In their gridlock fashion, most of them won’t even deign to meet Garland, much less give him a hearing. Their bull-headed opposition is, of course, because he was nominated by President Barack Obama, who has been for seven years the sourpuss Republicans’ arch-nemesis.
The reason Republicans should consider giving Garland a go and probably even confirm him is because he might be the best chance they’ve got right now or in the future. Too many of these dug-in Republican do-nothings are banking their bets on what they assume is their chance to take the White House this November. Trouble is, they’re counting their chickens before – way before – they’re hatched. They’re counting on wishful thinking, hoping enough Americans will reject Hillary Clinton as an untrustworthy lying sneak, which is the image they have so persistently created through a relentless smear campaign based on unproven suspicions – the Benghazi hearings being just one example. Right now, they are seriously salivating, eager to see her indicted by the FBI.
They are so cocksure Clinton (or perhaps Bernie Sanders, if nominated) will lose the presidential election, and then, once a Republican wins, they can appoint their own right-wing nominee (another Antonin Scalia) as Supreme Court justice and all will be well.
But whoa! Not so fast, amigos! With the ongoing Republican Party disaster, with headliners like Donald Trump and Ted Cruz as the only hopes (so far) for the presidency, it might be best to stop being smug about Hillary’s defeat.
Most rational American voters know there is no such creature as a politician who never tells a lie, never fudges on facts, never makes a mistake or changes policies. It comes with the territory. Still, Hillary is a paragon of intelligence, virtue and experience compared to Demagogue Donald and Tedious Ted. Either one of them as nominee is not only likely to lose the election but unwittingly take down Senate Republicans in the process.
Of course, in politics anything’s possible, but at this point Republicans should not be planning a victory jig. Far from it. Especially when its national nominating convention in Cleveland in the heat of this summer might be the ultimate train wreck, if not a riot. It might well lead to electoral catastrophe come November.

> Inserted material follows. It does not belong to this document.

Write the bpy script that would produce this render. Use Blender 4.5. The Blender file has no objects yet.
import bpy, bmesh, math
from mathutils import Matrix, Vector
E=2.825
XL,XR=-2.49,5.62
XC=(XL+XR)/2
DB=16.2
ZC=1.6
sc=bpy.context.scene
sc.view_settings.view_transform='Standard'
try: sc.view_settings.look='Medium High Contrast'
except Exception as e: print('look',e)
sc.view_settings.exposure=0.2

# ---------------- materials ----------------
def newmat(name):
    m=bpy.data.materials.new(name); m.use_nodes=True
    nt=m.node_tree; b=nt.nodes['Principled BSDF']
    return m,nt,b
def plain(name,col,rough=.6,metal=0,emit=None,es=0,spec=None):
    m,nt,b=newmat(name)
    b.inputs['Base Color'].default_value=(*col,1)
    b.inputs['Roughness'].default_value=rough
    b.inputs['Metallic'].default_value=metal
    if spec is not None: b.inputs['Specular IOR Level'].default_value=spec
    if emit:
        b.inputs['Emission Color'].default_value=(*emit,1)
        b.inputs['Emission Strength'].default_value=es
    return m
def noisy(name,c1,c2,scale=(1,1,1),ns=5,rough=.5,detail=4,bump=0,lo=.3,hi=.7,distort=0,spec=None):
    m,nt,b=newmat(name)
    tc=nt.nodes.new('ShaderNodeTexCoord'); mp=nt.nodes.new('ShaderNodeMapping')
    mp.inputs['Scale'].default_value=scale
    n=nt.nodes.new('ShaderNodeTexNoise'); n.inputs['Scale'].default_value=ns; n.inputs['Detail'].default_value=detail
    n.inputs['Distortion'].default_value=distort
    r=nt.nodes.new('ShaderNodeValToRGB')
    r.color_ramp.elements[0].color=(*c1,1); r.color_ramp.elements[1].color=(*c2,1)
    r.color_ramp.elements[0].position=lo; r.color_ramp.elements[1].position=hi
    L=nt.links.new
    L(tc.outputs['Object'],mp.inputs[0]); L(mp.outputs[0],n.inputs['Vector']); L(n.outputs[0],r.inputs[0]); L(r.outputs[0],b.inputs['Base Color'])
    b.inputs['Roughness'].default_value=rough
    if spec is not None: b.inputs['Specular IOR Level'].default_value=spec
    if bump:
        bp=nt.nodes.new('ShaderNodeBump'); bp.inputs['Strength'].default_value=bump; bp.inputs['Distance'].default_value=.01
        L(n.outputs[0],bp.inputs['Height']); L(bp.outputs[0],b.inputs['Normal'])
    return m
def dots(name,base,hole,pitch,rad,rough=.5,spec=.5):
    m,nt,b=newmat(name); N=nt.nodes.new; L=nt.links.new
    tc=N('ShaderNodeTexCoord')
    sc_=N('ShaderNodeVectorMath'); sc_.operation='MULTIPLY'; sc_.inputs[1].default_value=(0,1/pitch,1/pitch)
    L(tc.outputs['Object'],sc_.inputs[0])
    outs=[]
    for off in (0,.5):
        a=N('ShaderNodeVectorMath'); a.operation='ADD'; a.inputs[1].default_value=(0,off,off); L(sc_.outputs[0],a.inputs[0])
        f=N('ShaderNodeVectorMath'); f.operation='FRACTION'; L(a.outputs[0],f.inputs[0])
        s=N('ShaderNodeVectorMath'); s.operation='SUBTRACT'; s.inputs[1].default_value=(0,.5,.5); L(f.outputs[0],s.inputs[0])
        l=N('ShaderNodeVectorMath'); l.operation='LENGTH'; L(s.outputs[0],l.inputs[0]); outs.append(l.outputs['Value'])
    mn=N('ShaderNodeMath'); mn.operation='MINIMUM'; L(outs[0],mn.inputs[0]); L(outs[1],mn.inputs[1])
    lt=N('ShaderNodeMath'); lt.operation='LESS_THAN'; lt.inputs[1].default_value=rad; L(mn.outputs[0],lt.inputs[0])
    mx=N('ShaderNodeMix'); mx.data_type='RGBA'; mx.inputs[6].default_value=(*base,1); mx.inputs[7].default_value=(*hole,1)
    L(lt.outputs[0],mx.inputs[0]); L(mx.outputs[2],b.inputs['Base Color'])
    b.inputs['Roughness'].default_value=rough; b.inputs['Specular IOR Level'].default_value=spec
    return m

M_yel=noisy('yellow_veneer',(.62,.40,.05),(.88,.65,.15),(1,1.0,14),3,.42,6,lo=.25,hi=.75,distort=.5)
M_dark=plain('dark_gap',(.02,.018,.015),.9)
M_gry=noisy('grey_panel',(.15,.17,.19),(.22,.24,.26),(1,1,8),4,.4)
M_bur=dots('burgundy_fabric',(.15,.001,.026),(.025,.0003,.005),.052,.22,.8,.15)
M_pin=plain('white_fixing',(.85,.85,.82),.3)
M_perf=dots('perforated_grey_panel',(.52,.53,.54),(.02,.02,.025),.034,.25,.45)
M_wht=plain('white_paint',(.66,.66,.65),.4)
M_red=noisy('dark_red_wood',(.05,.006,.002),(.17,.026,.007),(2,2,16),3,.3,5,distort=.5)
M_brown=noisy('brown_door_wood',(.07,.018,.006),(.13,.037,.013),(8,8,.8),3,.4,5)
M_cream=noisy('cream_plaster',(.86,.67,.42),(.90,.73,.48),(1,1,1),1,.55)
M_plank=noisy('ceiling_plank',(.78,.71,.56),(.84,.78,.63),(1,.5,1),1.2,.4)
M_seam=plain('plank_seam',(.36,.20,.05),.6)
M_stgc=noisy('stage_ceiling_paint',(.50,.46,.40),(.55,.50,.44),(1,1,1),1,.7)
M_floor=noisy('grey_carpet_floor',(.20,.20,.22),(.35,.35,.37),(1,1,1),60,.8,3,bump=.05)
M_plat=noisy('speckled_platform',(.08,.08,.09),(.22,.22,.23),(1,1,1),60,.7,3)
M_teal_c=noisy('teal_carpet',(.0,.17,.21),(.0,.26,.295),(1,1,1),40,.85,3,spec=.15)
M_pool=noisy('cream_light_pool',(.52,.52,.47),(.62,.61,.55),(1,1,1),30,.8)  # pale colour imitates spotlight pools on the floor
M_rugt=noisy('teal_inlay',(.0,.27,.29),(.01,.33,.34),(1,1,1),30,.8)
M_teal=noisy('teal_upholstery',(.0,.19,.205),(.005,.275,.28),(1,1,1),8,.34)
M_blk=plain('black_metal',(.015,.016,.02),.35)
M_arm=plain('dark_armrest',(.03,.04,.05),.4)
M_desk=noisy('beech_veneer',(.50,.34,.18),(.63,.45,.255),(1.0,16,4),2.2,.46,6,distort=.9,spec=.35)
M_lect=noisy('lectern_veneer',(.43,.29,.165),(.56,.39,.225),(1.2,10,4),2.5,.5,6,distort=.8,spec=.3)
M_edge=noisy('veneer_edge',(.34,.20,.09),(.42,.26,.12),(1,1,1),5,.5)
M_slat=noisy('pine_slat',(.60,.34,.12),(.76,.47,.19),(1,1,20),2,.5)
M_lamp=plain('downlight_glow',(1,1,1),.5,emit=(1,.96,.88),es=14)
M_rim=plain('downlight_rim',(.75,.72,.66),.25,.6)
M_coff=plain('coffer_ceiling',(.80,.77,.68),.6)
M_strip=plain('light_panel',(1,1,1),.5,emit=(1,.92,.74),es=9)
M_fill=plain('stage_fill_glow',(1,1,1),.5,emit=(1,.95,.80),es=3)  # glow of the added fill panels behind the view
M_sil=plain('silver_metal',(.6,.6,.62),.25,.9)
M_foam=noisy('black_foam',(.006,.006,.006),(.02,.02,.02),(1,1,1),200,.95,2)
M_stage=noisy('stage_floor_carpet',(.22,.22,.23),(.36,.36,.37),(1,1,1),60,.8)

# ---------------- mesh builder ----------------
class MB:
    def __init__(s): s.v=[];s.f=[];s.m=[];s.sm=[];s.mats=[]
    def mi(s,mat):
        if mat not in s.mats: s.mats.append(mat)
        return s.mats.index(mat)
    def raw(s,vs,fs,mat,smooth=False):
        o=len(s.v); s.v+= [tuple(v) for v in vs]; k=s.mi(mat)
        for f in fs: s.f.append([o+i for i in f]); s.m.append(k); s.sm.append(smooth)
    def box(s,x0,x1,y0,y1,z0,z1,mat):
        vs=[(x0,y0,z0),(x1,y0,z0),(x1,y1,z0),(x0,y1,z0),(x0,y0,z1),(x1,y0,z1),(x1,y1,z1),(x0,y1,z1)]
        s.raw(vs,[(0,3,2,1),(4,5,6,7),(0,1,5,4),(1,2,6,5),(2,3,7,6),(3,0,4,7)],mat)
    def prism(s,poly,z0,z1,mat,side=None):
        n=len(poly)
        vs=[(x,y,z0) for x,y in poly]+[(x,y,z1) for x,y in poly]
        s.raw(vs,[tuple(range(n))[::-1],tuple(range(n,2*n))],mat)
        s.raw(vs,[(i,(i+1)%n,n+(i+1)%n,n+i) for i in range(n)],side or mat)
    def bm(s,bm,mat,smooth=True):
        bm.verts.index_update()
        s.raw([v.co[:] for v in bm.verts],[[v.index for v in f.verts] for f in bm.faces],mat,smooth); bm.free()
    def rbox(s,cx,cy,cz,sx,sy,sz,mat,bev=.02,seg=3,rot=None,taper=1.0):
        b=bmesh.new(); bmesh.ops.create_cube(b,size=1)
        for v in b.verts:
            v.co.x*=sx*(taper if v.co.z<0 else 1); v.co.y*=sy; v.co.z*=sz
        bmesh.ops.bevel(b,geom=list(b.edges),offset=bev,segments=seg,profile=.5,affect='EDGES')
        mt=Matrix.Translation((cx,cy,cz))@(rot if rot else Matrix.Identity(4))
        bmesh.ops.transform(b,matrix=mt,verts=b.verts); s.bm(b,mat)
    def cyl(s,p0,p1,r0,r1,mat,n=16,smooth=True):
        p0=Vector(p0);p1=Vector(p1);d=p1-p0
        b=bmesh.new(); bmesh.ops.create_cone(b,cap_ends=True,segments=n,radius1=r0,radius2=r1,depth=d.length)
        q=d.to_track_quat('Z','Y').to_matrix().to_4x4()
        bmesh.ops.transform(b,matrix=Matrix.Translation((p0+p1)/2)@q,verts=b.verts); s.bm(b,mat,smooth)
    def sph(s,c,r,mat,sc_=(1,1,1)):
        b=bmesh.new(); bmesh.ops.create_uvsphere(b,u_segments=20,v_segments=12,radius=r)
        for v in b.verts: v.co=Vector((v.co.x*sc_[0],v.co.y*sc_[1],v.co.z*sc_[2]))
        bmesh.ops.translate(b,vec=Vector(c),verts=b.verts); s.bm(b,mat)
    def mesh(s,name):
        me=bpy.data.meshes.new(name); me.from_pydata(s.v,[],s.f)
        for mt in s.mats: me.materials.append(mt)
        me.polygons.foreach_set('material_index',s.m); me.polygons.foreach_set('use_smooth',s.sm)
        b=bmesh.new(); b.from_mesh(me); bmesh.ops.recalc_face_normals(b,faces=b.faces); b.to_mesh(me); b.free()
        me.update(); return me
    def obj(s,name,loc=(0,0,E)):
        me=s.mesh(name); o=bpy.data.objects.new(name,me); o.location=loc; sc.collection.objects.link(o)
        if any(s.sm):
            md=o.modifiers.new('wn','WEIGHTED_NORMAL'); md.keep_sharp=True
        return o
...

And then, they can boo-hoo all they want about not getting their choice for a Supreme Court justice, and they can cry and whine some more when Hillary, in the next four years, has the chance to nominate one or two more justices. And if the Republicans lose their Senate majority in the next election (a real possibility, according to many shrewd pundits), Hillary’s choices will be confirmed since only the Senate, not the House, must confirm Supreme Court justices.
The Senate Republicans should weigh their options. Garland, by all accounts, has long been a non-partisan, fair-minded, impartial judge, even a favorite of rational Republicans. Wouldn’t he be better than a Hillary nominee far to the left – intolerable to Republicans’ tastes?
If they knew what’s good for them, the Obama-haters in the Senate would stop their obstructionist games; they should hold hearings and then approve the nomination of Garland to the Supreme Court – for their own good. It just might be the only semblance of a chance they get to influence that High Court in a long, long time.